#### [SUPPLIED DATA]
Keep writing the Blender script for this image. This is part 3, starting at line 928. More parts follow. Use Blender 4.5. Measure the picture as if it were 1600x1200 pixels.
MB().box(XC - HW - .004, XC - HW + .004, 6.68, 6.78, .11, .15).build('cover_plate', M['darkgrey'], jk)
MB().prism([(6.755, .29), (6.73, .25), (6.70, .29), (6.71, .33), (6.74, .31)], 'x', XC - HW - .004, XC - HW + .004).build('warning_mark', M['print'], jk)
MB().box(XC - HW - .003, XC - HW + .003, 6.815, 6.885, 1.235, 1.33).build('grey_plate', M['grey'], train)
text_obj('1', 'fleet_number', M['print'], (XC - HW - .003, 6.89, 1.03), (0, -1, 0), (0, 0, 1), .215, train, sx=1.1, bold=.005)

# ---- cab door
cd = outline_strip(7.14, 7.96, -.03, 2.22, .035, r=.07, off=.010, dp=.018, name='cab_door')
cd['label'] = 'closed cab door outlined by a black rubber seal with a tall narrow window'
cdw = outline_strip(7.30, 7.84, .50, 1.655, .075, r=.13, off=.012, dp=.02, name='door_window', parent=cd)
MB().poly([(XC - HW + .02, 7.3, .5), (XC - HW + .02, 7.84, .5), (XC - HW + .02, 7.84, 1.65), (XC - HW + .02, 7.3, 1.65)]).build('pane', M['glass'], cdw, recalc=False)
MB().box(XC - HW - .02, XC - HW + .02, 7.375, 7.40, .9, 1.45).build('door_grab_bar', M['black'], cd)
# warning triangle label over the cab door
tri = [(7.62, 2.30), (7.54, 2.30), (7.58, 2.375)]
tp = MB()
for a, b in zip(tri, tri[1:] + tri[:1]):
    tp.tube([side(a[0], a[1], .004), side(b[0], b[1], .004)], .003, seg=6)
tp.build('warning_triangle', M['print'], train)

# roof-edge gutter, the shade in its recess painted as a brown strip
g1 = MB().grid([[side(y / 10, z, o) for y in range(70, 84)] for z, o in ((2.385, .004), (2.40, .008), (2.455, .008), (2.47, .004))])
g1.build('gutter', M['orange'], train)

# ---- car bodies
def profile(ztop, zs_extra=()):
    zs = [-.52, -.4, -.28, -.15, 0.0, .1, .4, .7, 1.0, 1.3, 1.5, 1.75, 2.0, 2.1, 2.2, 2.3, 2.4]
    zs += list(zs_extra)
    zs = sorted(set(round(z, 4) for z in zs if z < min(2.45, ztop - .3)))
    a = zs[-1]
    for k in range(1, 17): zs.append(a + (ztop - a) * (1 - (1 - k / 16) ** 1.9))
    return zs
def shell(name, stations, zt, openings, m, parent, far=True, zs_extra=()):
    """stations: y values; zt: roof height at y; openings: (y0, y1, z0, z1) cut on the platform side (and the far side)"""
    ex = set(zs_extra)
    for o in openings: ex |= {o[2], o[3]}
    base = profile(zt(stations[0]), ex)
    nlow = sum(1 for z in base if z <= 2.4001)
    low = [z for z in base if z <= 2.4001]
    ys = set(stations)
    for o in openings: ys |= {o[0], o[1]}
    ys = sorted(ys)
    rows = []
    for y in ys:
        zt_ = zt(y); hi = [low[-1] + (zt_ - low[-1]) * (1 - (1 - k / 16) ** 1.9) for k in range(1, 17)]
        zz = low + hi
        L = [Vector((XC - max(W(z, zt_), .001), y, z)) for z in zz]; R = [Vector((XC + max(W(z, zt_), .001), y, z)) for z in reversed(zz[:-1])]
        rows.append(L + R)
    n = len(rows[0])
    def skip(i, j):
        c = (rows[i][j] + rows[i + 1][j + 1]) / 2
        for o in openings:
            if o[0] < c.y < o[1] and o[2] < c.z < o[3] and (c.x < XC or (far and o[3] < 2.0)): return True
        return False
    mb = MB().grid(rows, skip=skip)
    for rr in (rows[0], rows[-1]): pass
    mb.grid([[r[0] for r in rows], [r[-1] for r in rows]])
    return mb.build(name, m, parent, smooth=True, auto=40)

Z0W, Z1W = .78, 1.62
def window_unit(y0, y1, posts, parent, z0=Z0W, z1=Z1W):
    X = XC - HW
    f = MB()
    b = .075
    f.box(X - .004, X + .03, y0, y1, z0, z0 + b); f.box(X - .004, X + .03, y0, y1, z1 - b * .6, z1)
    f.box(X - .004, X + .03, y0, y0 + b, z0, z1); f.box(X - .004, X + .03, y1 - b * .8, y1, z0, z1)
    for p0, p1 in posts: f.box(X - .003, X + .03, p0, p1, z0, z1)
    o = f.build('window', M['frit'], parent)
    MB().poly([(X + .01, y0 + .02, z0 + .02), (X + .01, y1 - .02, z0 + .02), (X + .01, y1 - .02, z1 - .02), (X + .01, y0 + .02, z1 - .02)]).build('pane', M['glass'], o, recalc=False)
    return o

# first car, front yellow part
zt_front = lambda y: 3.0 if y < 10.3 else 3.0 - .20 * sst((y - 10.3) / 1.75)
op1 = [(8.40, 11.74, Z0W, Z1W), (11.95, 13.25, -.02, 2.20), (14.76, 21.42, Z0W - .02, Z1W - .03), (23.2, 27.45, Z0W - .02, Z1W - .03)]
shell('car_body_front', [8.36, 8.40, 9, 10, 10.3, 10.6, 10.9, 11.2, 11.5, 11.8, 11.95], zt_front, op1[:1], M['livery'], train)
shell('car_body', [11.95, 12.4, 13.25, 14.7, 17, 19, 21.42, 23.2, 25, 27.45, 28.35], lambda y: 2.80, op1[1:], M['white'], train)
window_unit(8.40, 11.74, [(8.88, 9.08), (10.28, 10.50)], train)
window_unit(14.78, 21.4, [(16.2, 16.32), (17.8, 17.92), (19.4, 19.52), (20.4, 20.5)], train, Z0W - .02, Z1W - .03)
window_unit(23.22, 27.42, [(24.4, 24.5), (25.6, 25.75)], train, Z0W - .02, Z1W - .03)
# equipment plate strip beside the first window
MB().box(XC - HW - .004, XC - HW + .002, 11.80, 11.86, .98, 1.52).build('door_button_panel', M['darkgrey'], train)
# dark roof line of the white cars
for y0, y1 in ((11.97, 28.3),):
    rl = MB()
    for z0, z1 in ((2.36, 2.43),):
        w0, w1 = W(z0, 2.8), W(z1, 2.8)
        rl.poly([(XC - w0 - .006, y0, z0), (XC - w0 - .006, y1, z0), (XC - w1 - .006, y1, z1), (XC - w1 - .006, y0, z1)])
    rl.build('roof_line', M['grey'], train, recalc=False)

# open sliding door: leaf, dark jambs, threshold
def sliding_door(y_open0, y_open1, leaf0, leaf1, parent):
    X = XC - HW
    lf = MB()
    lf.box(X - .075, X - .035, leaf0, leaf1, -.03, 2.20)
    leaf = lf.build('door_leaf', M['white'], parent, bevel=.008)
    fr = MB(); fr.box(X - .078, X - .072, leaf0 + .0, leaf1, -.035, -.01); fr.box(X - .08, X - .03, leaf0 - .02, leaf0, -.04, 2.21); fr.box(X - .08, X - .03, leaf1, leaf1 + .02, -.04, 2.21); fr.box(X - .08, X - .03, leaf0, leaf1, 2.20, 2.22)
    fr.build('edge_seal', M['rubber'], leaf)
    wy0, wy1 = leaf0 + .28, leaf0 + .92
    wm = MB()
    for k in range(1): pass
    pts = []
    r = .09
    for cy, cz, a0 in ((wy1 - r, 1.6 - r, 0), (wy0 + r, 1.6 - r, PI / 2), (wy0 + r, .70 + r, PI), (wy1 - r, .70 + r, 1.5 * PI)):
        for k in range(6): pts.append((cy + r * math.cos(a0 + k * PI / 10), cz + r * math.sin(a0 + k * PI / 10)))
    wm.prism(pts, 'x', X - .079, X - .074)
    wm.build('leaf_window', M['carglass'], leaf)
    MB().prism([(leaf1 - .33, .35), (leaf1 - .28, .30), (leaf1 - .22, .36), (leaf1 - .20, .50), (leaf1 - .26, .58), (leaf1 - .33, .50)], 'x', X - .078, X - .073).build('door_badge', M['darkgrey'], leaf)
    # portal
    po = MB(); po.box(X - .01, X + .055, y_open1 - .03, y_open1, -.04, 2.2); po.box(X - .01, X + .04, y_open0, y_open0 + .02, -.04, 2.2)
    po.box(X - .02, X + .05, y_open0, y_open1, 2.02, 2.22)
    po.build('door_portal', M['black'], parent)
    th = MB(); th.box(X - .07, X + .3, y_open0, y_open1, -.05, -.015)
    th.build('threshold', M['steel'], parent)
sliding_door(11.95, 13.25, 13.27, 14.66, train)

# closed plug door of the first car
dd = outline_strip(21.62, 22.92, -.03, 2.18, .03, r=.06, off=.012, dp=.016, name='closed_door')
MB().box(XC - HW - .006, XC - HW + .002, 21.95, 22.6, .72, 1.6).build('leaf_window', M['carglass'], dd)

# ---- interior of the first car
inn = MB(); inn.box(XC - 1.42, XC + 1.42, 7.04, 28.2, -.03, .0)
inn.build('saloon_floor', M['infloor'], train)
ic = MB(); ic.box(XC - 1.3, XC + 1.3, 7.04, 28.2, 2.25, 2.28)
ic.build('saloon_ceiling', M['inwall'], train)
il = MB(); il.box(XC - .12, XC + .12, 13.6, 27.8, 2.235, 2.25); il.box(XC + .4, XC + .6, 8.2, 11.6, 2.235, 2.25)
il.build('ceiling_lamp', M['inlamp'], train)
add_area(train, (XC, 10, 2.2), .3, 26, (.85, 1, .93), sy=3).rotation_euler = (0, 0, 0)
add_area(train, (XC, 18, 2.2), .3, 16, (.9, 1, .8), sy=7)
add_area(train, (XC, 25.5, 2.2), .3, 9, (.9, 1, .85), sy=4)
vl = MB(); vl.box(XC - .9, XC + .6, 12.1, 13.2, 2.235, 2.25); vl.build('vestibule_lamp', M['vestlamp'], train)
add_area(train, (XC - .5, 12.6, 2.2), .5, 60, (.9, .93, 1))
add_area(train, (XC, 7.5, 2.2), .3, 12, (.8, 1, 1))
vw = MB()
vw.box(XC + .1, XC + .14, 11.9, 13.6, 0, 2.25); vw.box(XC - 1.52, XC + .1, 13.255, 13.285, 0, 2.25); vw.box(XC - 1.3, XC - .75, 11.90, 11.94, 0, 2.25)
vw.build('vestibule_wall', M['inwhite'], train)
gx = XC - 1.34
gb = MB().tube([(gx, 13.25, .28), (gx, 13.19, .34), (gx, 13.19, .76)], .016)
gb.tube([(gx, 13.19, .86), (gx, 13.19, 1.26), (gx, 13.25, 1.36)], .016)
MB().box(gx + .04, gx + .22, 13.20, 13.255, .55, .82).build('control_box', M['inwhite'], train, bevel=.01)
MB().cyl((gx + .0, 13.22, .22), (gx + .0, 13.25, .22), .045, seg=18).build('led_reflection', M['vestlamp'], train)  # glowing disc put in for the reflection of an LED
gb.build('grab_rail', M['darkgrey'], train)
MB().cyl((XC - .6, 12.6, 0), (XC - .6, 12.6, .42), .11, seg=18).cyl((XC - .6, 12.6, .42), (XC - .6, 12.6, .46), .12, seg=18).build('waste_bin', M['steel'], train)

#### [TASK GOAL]
Please give an exact restatement of only the lines from the beginning of the material above to the line with "g1.build('gutter', M['orange'], train)", inclusive.

#### [OUTPUT BELOW]
Keep writing the Blender script for this image. This is part 3, starting at line 928. More parts follow. Use Blender 4.5. Measure the picture as if it were 1600x1200 pixels.
MB().box(XC - HW - .004, XC - HW + .004, 6.68, 6.78, .11, .15).build('cover_plate', M['darkgrey'], jk)
MB().prism([(6.755, .29), (6.73, .25), (6.70, .29), (6.71, .33), (6.74, .31)], 'x', XC - HW - .004, XC - HW + .004).build('warning_mark', M['print'], jk)
MB().box(XC - HW - .003, XC - HW + .003, 6.815, 6.885, 1.235, 1.33).build('grey_plate', M['grey'], train)
text_obj('1', 'fleet_number', M['print'], (XC - HW - .003, 6.89, 1.03), (0, -1, 0), (0, 0, 1), .215, train, sx=1.1, bold=.005)

# ---- cab door
cd = outline_strip(7.14, 7.96, -.03, 2.22, .035, r=.07, off=.010, dp=.018, name='cab_door')
cd['label'] = 'closed cab door outlined by a black rubber seal with a tall narrow window'
cdw = outline_strip(7.30, 7.84, .50, 1.655, .075, r=.13, off=.012, dp=.02, name='door_window', parent=cd)
MB().poly([(XC - HW + .02, 7.3, .5), (XC - HW + .02, 7.84, .5), (XC - HW + .02, 7.84, 1.65), (XC - HW + .02, 7.3, 1.65)]).build('pane', M['glass'], cdw, recalc=False)
MB().box(XC - HW - .02, XC - HW + .02, 7.375, 7.40, .9, 1.45).build('door_grab_bar', M['black'], cd)
# warning triangle label over the cab door
tri = [(7.62, 2.30), (7.54, 2.30), (7.58, 2.375)]
tp = MB()
for a, b in zip(tri, tri[1:] + tri[:1]):
    tp.tube([side(a[0], a[1], .004), side(b[0], b[1], .004)], .003, seg=6)
tp.build('warning_triangle', M['print'], train)

# roof-edge gutter, the shade in its recess painted as a brown strip
g1 = MB().grid([[side(y / 10, z, o) for y in range(70, 84)] for z, o in ((2.385, .004), (2.40, .008), (2.455, .008), (2.47, .004))])
g1.build('gutter', M['orange'], train)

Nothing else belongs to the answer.